start COLLECTED DATA
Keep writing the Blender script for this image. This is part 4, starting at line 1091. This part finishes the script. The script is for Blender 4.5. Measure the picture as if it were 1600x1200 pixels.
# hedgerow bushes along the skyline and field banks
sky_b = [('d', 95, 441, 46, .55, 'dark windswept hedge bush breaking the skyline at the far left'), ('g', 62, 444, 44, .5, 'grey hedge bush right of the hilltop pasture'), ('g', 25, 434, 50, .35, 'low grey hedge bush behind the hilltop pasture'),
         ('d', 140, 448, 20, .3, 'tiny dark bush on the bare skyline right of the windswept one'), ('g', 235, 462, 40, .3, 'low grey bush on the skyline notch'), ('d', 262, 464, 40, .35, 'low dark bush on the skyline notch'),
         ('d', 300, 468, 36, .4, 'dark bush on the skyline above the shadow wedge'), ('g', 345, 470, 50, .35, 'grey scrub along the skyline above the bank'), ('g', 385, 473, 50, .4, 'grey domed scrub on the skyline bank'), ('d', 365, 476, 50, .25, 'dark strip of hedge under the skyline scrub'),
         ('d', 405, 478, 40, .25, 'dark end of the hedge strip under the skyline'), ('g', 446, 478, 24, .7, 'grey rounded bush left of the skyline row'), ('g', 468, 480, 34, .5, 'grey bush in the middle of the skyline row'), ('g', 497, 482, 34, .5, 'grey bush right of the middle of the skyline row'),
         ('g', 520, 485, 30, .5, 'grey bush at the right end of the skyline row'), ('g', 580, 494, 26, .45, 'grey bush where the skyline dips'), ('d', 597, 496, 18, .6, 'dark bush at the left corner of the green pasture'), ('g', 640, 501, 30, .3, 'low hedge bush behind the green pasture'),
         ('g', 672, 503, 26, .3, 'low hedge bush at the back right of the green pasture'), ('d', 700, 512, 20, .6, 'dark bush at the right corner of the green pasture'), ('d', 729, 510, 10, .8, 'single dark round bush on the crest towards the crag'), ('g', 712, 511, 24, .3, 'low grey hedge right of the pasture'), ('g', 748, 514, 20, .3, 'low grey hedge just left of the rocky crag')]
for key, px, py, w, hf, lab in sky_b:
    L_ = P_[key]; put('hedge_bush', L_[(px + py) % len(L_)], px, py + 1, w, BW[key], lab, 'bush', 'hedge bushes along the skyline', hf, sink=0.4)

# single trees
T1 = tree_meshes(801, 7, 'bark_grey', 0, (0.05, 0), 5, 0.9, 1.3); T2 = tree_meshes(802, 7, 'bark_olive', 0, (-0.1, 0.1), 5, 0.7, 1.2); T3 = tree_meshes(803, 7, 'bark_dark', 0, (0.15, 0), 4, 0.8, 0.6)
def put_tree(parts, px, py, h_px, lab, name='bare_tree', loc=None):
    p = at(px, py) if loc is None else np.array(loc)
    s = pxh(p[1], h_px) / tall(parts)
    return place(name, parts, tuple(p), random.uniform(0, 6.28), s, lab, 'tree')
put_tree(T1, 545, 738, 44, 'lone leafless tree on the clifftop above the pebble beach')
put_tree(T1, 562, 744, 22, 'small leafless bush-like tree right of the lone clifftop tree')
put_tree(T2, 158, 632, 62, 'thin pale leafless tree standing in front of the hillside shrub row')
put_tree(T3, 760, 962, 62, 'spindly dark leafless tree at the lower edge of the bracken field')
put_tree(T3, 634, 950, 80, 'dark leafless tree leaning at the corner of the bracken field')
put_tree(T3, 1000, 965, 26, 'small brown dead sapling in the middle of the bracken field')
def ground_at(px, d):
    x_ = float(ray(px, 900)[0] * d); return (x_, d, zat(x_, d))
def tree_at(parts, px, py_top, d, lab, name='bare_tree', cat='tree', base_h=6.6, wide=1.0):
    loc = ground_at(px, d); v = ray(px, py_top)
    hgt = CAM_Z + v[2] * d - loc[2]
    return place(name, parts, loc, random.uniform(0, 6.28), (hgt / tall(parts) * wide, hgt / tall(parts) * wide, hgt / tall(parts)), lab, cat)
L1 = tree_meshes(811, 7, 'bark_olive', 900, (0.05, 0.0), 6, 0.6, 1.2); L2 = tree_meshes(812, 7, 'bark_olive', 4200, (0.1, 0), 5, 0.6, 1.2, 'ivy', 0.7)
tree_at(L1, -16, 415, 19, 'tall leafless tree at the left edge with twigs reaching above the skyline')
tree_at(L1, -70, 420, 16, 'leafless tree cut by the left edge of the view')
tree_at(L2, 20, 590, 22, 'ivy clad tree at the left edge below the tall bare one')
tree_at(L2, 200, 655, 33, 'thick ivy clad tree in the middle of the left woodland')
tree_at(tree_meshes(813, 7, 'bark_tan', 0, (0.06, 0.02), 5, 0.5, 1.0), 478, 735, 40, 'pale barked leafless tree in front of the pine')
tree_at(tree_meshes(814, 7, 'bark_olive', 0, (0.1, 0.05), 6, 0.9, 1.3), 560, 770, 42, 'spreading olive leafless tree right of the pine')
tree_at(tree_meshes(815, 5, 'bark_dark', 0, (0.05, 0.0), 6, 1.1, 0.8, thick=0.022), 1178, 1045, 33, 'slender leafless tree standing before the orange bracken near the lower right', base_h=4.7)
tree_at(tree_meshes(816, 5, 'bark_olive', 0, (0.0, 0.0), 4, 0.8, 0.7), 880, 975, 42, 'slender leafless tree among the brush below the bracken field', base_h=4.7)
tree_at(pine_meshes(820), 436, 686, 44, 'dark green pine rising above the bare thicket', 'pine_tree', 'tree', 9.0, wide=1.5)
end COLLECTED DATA
▸ TASK DESCRIPTION
From the first line of the data above to the line holding "L_ = P_[key];", reproduce each line exactly; emit no other lines.

▸ RESPONSE FOR THIS EXERCISE
Keep writing the Blender script for this image. This is part 4, starting at line 1091. This part finishes the script. The script is for Blender 4.5. Measure the picture as if it were 1600x1200 pixels.
# hedgerow bushes along the skyline and field banks
sky_b = [('d', 95, 441, 46, .55, 'dark windswept hedge bush breaking the skyline at the far left'), ('g', 62, 444, 44, .5, 'grey hedge bush right of the hilltop pasture'), ('g', 25, 434, 50, .35, 'low grey hedge bush behind the hilltop pasture'),
         ('d', 140, 448, 20, .3, 'tiny dark bush on the bare skyline right of the windswept one'), ('g', 235, 462, 40, .3, 'low grey bush on the skyline notch'), ('d', 262, 464, 40, .35, 'low dark bush on the skyline notch'),
         ('d', 300, 468, 36, .4, 'dark bush on the skyline above the shadow wedge'), ('g', 345, 470, 50, .35, 'grey scrub along the skyline above the bank'), ('g', 385, 473, 50, .4, 'grey domed scrub on the skyline bank'), ('d', 365, 476, 50, .25, 'dark strip of hedge under the skyline scrub'),
         ('d', 405, 478, 40, .25, 'dark end of the hedge strip under the skyline'), ('g', 446, 478, 24, .7, 'grey rounded bush left of the skyline row'), ('g', 468, 480, 34, .5, 'grey bush in the middle of the skyline row'), ('g', 497, 482, 34, .5, 'grey bush right of the middle of the skyline row'),
         ('g', 520, 485, 30, .5, 'grey bush at the right end of the skyline row'), ('g', 580, 494, 26, .45, 'grey bush where the skyline dips'), ('d', 597, 496, 18, .6, 'dark bush at the left corner of the green pasture'), ('g', 640, 501, 30, .3, 'low hedge bush behind the green pasture'),
         ('g', 672, 503, 26, .3, 'low hedge bush at the back right of the green pasture'), ('d', 700, 512, 20, .6, 'dark bush at the right corner of the green pasture'), ('d', 729, 510, 10, .8, 'single dark round bush on the crest towards the crag'), ('g', 712, 511, 24, .3, 'low grey hedge right of the pasture'), ('g', 748, 514, 20, .3, 'low grey hedge just left of the rocky crag')]
for key, px, py, w, hf, lab in sky_b:
    L_ = P_[key]; put('hedge_bush', L_[(px + py) % len(L_)], px, py + 1, w, BW[key], lab, 'bush', 'hedge bushes along the skyline', hf, sink=0.4)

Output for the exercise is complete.